== Exercise task ==
Copy the data precisely, keeping every character.

== Source material ==
************

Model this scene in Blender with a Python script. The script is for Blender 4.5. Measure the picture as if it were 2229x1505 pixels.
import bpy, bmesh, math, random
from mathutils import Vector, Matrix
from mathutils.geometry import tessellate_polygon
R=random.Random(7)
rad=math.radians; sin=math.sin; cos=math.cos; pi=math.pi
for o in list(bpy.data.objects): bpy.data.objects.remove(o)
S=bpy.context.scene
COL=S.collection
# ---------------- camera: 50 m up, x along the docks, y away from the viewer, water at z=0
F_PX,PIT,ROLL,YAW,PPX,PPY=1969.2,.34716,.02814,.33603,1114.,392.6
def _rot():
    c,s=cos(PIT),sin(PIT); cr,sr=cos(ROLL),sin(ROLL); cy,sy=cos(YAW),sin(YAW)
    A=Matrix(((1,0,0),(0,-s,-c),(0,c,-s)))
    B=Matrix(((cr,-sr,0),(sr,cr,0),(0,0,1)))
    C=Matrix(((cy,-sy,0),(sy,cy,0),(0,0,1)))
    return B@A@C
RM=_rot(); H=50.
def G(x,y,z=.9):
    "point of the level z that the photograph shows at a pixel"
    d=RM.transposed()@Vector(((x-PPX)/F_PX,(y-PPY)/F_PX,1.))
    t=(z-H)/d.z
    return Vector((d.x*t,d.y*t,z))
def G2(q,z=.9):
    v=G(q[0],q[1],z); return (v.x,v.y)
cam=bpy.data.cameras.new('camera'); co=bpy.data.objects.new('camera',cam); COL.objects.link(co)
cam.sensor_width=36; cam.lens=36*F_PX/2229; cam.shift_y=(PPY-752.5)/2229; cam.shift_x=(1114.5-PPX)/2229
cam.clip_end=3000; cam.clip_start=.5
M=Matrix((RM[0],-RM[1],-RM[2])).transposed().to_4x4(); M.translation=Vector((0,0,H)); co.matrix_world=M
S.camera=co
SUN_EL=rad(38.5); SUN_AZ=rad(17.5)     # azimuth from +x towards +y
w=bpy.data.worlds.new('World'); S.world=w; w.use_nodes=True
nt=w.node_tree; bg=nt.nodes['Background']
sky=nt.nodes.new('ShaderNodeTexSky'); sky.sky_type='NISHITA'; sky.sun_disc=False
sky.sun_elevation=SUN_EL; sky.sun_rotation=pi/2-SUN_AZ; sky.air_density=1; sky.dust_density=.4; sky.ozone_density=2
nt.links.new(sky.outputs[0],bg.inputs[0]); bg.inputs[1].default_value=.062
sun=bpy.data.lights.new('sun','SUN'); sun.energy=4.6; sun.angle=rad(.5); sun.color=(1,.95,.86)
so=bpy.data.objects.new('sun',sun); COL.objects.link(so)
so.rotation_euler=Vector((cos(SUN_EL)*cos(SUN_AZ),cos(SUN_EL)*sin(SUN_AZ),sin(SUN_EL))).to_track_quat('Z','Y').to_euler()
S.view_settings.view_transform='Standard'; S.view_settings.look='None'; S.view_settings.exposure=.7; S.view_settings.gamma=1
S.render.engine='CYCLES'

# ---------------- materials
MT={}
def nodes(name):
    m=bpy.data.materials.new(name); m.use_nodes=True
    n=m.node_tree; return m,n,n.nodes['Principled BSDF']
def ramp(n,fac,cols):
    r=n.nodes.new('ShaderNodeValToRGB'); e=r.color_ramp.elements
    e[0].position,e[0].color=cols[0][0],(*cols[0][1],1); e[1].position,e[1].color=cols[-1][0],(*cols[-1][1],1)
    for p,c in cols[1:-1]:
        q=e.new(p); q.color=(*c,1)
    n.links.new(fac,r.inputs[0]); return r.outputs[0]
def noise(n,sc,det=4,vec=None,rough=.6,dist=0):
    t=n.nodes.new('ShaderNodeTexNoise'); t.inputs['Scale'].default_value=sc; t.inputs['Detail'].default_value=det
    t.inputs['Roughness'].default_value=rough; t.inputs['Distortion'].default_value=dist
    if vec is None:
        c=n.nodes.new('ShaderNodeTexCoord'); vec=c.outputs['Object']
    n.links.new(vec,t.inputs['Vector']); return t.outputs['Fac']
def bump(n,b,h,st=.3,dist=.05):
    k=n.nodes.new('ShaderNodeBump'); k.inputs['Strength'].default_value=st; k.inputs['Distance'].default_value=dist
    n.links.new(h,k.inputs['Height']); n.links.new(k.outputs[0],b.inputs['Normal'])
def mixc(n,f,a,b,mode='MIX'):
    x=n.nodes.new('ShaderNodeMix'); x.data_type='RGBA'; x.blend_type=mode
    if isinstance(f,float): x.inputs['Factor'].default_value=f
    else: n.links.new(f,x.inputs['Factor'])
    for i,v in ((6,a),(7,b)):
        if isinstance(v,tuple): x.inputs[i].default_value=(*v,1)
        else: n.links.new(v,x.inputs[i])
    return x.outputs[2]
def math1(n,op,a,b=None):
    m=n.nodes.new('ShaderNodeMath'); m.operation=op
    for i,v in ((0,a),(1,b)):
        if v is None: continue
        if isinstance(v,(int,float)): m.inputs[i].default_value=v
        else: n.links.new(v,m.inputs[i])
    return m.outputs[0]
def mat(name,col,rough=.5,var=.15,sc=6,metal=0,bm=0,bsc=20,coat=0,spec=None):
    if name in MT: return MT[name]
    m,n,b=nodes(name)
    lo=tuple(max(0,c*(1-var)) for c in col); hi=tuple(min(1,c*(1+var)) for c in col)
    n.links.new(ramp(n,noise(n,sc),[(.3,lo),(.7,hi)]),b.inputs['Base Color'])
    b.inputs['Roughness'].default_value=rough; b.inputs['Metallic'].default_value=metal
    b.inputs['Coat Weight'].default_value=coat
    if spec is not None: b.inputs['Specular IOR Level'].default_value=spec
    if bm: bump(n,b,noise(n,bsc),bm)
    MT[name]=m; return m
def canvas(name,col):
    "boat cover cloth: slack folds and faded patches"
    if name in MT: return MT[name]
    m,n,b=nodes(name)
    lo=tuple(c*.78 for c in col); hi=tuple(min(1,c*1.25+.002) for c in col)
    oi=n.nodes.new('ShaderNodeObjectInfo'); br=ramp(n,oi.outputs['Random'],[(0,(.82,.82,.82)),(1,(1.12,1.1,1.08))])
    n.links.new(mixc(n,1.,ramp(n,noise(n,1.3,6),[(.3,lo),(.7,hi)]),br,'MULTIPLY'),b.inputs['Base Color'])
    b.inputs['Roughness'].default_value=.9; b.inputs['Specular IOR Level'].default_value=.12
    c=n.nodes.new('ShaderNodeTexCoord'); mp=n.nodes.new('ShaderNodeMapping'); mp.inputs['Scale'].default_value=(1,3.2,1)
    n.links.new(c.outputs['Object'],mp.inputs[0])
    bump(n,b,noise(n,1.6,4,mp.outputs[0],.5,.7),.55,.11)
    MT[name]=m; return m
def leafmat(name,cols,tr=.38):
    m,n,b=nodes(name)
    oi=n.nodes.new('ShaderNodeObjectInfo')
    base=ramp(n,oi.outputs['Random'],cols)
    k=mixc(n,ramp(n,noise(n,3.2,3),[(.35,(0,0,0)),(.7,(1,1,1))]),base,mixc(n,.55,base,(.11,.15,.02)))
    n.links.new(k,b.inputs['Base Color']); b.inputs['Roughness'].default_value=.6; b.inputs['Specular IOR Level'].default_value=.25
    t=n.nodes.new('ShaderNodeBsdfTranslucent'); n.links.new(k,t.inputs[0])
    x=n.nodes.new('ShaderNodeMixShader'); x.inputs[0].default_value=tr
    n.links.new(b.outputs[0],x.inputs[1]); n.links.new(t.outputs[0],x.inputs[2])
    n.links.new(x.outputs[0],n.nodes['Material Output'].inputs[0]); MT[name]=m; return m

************

== Written solution ==
Model this scene in Blender with a Python script. The script is for Blender 4.5. Measure the picture as if it were 2229x1505 pixels.
import bpy, bmesh, math, random
from mathutils import Vector, Matrix
from mathutils.geometry import tessellate_polygon
R=random.Random(7)
rad=math.radians; sin=math.sin; cos=math.cos; pi=math.pi
for o in list(bpy.data.objects): bpy.data.objects.remove(o)
S=bpy.context.scene
COL=S.collection
# ---------------- camera: 50 m up, x along the docks, y away from the viewer, water at z=0
F_PX,PIT,ROLL,YAW,PPX,PPY=1969.2,.34716,.02814,.33603,1114.,392.6
def _rot():
    c,s=cos(PIT),sin(PIT); cr,sr=cos(ROLL),sin(ROLL); cy,sy=cos(YAW),sin(YAW)
    A=Matrix(((1,0,0),(0,-s,-c),(0,c,-s)))
    B=Matrix(((cr,-sr,0),(sr,cr,0),(0,0,1)))
    C=Matrix(((cy,-sy,0),(sy,cy,0),(0,0,1)))
    return B@A@C
RM=_rot(); H=50.
def G(x,y,z=.9):
    "point of the level z that the photograph shows at a pixel"
    d=RM.transposed()@Vector(((x-PPX)/F_PX,(y-PPY)/F_PX,1.))
    t=(z-H)/d.z
    return Vector((d.x*t,d.y*t,z))
def G2(q,z=.9):
    v=G(q[0],q[1],z); return (v.x,v.y)
cam=bpy.data.cameras.new('camera'); co=bpy.data.objects.new('camera',cam); COL.objects.link(co)
cam.sensor_width=36; cam.lens=36*F_PX/2229; cam.shift_y=(PPY-752.5)/2229; cam.shift_x=(1114.5-PPX)/2229
cam.clip_end=3000; cam.clip_start=.5
M=Matrix((RM[0],-RM[1],-RM[2])).transposed().to_4x4(); M.translation=Vector((0,0,H)); co.matrix_world=M
S.camera=co
SUN_EL=rad(38.5); SUN_AZ=rad(17.5)     # azimuth from +x towards +y
w=bpy.data.worlds.new('World'); S.world=w; w.use_nodes=True
nt=w.node_tree; bg=nt.nodes['Background']
sky=nt.nodes.new('ShaderNodeTexSky'); sky.sky_type='NISHITA'; sky.sun_disc=False
sky.sun_elevation=SUN_EL; sky.sun_rotation=pi/2-SUN_AZ; sky.air_density=1; sky.dust_density=.4; sky.ozone_density=2
nt.links.new(sky.outputs[0],bg.inputs[0]); bg.inputs[1].default_value=.062
sun=bpy.data.lights.new('sun','SUN'); sun.energy=4.6; sun.angle=rad(.5); sun.color=(1,.95,.86)
so=bpy.data.objects.new('sun',sun); COL.objects.link(so)
so.rotation_euler=Vector((cos(SUN_EL)*cos(SUN_AZ),cos(SUN_EL)*sin(SUN_AZ),sin(SUN_EL))).to_track_quat('Z','Y').to_euler()
S.view_settings.view_transform='Standard'; S.view_settings.look='None'; S.view_settings.exposure=.7; S.view_settings.gamma=1
S.render.engine='CYCLES'

# ---------------- materials
MT={}
def nodes(name):
    m=bpy.data.materials.new(name); m.use_nodes=True
    n=m.node_tree; return m,n,n.nodes['Principled BSDF']
def ramp(n,fac,cols):
    r=n.nodes.new('ShaderNodeValToRGB'); e=r.color_ramp.elements
    e[0].position,e[0].color=cols[0][0],(*cols[0][1],1); e[1].position,e[1].color=cols[-1][0],(*cols[-1][1],1)
    for p,c in cols[1:-1]:
        q=e.new(p); q.color=(*c,1)
    n.links.new(fac,r.inputs[0]); return r.outputs[0]
def noise(n,sc,det=4,vec=None,rough=.6,dist=0):
    t=n.nodes.new('ShaderNodeTexNoise'); t.inputs['Scale'].default_value=sc; t.inputs['Detail'].default_value=det
    t.inputs['Roughness'].default_value=rough; t.inputs['Distortion'].default_value=dist
    if vec is None:
        c=n.nodes.new('ShaderNodeTexCoord'); vec=c.outputs['Object']
    n.links.new(vec,t.inputs['Vector']); return t.outputs['Fac']
def bump(n,b,h,st=.3,dist=.05):
    k=n.nodes.new('ShaderNodeBump'); k.inputs['Strength'].default_value=st; k.inputs['Distance'].default_value=dist
    n.links.new(h,k.inputs['Height']); n.links.new(k.outputs[0],b.inputs['Normal'])
def mixc(n,f,a,b,mode='MIX'):
    x=n.nodes.new('ShaderNodeMix'); x.data_type='RGBA'; x.blend_type=mode
    if isinstance(f,float): x.inputs['Factor'].default_value=f
    else: n.links.new(f,x.inputs['Factor'])
    for i,v in ((6,a),(7,b)):
        if isinstance(v,tuple): x.inputs[i].default_value=(*v,1)
        else: n.links.new(v,x.inputs[i])
    return x.outputs[2]
def math1(n,op,a,b=None):
    m=n.nodes.new('ShaderNodeMath'); m.operation=op
    for i,v in ((0,a),(1,b)):
        if v is None: continue
        if isinstance(v,(int,float)): m.inputs[i].default_value=v
        else: n.links.new(v,m.inputs[i])
    return m.outputs[0]
def mat(name,col,rough=.5,var=.15,sc=6,metal=0,bm=0,bsc=20,coat=0,spec=None):
    if name in MT: return MT[name]
    m,n,b=nodes(name)
    lo=tuple(max(0,c*(1-var)) for c in col); hi=tuple(min(1,c*(1+var)) for c in col)
    n.links.new(ramp(n,noise(n,sc),[(.3,lo),(.7,hi)]),b.inputs['Base Color'])
    b.inputs['Roughness'].default_value=rough; b.inputs['Metallic'].default_value=metal
    b.inputs['Coat Weight'].default_value=coat
    if spec is not None: b.inputs['Specular IOR Level'].default_value=spec
    if bm: bump(n,b,noise(n,bsc),bm)
    MT[name]=m; return m
def canvas(name,col):
    "boat cover cloth: slack folds and faded patches"
    if name in MT: return MT[name]
    m,n,b=nodes(name)
    lo=tuple(c*.78 for c in col); hi=tuple(min(1,c*1.25+.002) for c in col)
    oi=n.nodes.new('ShaderNodeObjectInfo'); br=ramp(n,oi.outputs['Random'],[(0,(.82,.82,.82)),(1,(1.12,1.1,1.08))])
    n.links.new(mixc(n,1.,ramp(n,noise(n,1.3,6),[(.3,lo),(.7,hi)]),br,'MULTIPLY'),b.inputs['Base Color'])
    b.inputs['Roughness'].default_value=.9; b.inputs['Specular IOR Level'].default_value=.12
    c=n.nodes.new('ShaderNodeTexCoord'); mp=n.nodes.new('ShaderNodeMapping'); mp.inputs['Scale'].default_value=(1,3.2,1)
    n.links.new(c.outputs['Object'],mp.inputs[0])
    bump(n,b,noise(n,1.6,4,mp.outputs[0],.5,.7),.55,.11)
    MT[name]=m; return m
def leafmat(name,cols,tr=.38):
    m,n,b=nodes(name)
    oi=n.nodes.new('ShaderNodeObjectInfo')
    base=ramp(n,oi.outputs['Random'],cols)
    k=mixc(n,ramp(n,noise(n,3.2,3),[(.35,(0,0,0)),(.7,(1,1,1))]),base,mixc(n,.55,base,(.11,.15,.02)))
    n.links.new(k,b.inputs['Base Color']); b.inputs['Roughness'].default_value=.6; b.inputs['Specular IOR Level'].default_value=.25
    t=n.nodes.new('ShaderNodeBsdfTranslucent'); n.links.new(k,t.inputs[0])
    x=n.nodes.new('ShaderNodeMixShader'); x.inputs[0].default_value=tr
    n.links.new(b.outputs[0],x.inputs[1]); n.links.new(t.outputs[0],x.inputs[2])
    n.links.new(x.outputs[0],n.nodes['Material Output'].inputs[0]); MT[name]=m; return m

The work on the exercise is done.